In Utah, the debate over merit aid has had an equity component but also has been influenced by two other factors: the way state scholarships are currently structured, and the way Utah’s public universities are spending their institutional aid dollars.

Utah this year spent about $18 million on merit scholarships — mostly the Regents’ Scholarship, which is awarded to about 4,000 students annually — and $2 million on a need-based program created last year, said Heath of the Utah System of Higher Education.

Over the past three years, about 91% of Regents’ Scholarship recipients have been white, Heath said. Almost 75% of Utah public school students in 2019 were white, according to the Utah State Board of Education’s most recent figures.

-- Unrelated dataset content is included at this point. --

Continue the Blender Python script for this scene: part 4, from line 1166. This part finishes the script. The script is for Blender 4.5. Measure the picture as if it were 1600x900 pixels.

And the state’s two merit scholarships have, until this year, been awarded as a flat dollar amount regardless of other aid students receive. Almost all Regents’ Scholars also get institutional financial aid, Heath said. “It was really kind of cash on top of other scholarships that students had already gotten,” she said of the state grant.

Utah’s top universities already spend a large proportion of money on merit scholarships. The University of Utah spent about 5% of its $43 million financial aid budget last year on need-based aid, according to data it reported as part of the Common Data Set Initiative, a collaboration between higher education data providers and publishers. At Utah State University, the share was 8% of $16.5 million.

The gap in institutional aid funding convinced Sheva Mozafari, a University of Utah senior who serves on the Board of Regents, that the state should spend its money differently. “To me, I think the state should play a role more of accessibility — let’s provide access to higher ed,” she said

Mozafari said all the Utah college and university student body presidents she’s talked to back the Board of Regents’ recommendation to spend most of its financial aid money on the Access Utah Promise grant and the remaining $6 million on a simplified merit aid program that colleges would administer. She said some students have told her they feel they have benefited from scholarships they don’t really need.

The University of Utah also supports the recommendation, said Brenda Burke, executive director of the University of Utah Office of Scholarships and Financial Aid, in an emailed statement to Stateline. She noted that the proposed change would make it easier for the university to package state funds with university aid.

“We are excited about the creative possibilities this change offers for us to support access, affordability, and completion,” she wrote.

Burke said the need-based financial aid spending the university reported included only money awarded to students who filled out a federal financial aid form that determined they had need. Only 58% of University of Utah students fill out the form, she said, so the survey data doesn’t necessarily capture all students with financial need who receive institutional aid.